・森林と炭素動態
森林は、光合成・呼吸によるガス交換を通じて、地球全体の陸上−大気間の炭素循環に重要な役割を果たしています。世界的には、北から亜寒帯林、温帯林、熱帯林と3つの主要な森林生態系が分布していますが、これらの森林が、それぞれ地球規模の炭素循環にどのような形で関わっているのか、その詳細はじつはまだよくわかっていません。森林の伐採や劣化を温暖化対策の活動(REDD+)をとおして防ぐためにも、森林の炭素蓄積量(バイオマス)やその動態を、広域かつ高精度で把握する必要があります。

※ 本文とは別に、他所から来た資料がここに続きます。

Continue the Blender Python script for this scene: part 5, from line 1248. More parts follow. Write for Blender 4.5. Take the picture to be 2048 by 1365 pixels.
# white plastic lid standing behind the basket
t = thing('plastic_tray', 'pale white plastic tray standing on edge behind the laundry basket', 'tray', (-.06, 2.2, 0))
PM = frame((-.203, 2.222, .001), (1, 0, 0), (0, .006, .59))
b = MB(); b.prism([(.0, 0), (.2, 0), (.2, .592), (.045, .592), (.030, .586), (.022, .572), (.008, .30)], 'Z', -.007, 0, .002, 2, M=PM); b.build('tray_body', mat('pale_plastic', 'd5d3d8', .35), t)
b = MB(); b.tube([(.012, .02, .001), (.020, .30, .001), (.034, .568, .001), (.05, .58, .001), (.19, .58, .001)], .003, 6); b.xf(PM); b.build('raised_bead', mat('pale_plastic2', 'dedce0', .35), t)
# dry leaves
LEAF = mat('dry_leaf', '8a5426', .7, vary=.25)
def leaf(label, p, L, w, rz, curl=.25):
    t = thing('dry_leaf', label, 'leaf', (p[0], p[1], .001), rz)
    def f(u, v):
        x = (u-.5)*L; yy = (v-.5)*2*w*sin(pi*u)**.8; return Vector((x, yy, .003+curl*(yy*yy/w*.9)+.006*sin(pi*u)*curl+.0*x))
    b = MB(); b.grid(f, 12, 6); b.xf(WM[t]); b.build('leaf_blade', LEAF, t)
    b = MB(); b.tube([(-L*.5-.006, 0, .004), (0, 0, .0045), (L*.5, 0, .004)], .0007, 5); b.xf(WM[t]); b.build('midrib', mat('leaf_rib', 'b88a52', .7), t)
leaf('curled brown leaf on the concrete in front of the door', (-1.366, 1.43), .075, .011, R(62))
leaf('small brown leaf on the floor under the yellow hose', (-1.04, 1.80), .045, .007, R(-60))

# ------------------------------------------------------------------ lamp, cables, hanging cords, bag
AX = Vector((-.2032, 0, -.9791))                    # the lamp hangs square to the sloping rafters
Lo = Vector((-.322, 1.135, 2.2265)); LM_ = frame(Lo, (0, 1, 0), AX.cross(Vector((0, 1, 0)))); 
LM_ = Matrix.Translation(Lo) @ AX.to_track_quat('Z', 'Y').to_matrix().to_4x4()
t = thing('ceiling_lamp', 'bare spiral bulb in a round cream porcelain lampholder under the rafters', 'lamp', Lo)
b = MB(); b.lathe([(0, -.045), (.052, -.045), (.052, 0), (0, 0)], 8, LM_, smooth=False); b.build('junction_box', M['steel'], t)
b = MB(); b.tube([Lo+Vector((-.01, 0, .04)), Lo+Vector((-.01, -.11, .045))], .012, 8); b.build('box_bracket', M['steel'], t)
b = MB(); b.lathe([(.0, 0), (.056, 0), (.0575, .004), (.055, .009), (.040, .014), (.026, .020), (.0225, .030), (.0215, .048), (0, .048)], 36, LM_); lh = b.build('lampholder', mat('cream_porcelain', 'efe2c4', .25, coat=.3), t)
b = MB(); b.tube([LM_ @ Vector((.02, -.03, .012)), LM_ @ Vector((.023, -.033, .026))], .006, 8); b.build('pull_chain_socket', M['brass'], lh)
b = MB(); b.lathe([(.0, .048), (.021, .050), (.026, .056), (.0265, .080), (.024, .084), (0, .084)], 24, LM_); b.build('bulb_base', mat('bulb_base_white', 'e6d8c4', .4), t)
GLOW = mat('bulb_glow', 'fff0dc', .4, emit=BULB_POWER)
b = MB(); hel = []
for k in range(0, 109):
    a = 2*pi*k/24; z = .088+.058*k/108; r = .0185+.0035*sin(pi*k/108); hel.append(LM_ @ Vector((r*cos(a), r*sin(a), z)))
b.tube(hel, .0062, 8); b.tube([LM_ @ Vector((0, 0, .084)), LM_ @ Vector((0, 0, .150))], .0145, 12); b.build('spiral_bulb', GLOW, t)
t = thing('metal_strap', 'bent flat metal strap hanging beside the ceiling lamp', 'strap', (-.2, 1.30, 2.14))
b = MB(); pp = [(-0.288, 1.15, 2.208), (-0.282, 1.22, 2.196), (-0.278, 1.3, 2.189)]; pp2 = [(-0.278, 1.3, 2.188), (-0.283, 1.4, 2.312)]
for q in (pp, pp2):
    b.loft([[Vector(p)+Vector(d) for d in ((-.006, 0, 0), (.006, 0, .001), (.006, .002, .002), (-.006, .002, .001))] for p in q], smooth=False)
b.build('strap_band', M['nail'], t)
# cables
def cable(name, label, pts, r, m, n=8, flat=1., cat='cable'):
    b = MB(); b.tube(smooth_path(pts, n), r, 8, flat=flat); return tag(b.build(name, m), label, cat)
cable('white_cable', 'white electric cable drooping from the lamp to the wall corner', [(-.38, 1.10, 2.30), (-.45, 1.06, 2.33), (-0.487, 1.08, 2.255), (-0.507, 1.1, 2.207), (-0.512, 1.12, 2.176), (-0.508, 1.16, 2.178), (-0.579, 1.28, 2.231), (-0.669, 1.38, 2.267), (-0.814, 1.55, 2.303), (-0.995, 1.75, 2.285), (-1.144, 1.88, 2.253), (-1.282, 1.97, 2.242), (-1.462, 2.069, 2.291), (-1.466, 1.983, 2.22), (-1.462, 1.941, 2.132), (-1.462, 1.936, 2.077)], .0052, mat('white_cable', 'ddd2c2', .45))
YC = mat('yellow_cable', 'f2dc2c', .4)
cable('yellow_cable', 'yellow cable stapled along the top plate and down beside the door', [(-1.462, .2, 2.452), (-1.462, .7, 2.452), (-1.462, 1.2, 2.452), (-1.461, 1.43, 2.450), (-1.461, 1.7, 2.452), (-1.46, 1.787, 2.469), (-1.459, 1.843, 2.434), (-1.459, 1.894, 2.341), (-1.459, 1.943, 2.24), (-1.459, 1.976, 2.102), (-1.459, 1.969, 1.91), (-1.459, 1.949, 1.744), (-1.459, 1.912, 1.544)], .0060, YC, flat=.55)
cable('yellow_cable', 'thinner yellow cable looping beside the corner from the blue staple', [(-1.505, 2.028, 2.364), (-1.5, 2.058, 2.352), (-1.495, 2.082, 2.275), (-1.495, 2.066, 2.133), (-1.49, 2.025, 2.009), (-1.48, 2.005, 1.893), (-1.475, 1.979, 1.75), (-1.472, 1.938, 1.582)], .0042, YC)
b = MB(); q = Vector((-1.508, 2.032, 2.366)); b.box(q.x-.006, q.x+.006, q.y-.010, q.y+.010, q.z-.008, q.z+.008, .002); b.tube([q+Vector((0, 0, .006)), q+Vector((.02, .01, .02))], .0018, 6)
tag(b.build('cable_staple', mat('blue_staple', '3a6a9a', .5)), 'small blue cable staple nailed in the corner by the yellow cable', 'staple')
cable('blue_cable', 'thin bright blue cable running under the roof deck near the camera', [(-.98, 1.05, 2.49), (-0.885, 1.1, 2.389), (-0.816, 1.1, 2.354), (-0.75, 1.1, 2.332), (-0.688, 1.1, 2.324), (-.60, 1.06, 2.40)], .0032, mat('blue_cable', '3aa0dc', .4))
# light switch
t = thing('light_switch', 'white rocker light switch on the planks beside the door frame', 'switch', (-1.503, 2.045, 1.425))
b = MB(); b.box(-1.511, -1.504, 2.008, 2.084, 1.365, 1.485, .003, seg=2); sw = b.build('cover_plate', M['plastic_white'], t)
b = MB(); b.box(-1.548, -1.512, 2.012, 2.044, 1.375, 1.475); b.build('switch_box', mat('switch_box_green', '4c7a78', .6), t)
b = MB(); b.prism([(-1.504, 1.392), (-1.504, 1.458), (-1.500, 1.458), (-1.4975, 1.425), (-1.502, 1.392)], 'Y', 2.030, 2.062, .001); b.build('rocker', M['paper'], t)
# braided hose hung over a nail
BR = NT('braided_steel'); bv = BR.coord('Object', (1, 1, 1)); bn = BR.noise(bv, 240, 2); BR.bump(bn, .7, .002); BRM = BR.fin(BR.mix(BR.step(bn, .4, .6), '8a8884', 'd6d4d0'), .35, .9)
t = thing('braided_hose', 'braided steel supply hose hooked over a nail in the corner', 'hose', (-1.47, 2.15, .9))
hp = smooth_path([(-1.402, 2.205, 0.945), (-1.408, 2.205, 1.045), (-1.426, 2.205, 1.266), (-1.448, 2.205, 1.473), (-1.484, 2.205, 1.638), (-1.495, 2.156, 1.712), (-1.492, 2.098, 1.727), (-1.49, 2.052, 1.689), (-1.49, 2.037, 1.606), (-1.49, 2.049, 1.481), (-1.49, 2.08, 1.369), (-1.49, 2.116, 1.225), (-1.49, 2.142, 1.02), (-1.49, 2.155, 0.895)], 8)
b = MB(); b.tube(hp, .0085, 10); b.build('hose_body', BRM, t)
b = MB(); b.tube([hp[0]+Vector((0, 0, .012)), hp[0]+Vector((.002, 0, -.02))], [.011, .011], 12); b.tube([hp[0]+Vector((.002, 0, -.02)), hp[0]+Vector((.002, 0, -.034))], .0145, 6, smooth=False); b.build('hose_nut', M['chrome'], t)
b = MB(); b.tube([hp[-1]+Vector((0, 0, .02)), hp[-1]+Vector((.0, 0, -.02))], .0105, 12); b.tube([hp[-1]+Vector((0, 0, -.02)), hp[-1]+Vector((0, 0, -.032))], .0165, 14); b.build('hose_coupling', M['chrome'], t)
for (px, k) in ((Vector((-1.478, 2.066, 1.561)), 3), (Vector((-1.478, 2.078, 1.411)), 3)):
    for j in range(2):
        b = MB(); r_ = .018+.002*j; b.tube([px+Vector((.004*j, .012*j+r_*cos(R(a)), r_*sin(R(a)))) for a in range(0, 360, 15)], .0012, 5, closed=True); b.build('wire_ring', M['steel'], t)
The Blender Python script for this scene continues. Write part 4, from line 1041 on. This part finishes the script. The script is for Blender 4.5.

こうした観点から、現在、ロシア・シベリアの亜寒帯林とブラジル・アマゾンの熱帯林を対象にした炭素動態に関する海外研究プロジェクトに取り組んでいます。
・人工林の管理
日本の森林の約半分は、スギやヒノキなどの人工林です。それらの多くは、戦後に植栽されたもので、40-60年生とちょうど伐期を迎えています。しかし、林業不振で伐採しても採算がとれないため、間伐などの手入れができず、伐期自体を延ばす方向で(長伐期化)管理されつつあります。こうした人工林の適切な管理を模索するために、おもに樹木の成長面から大径材生産の可能な施業法について研究を進めています。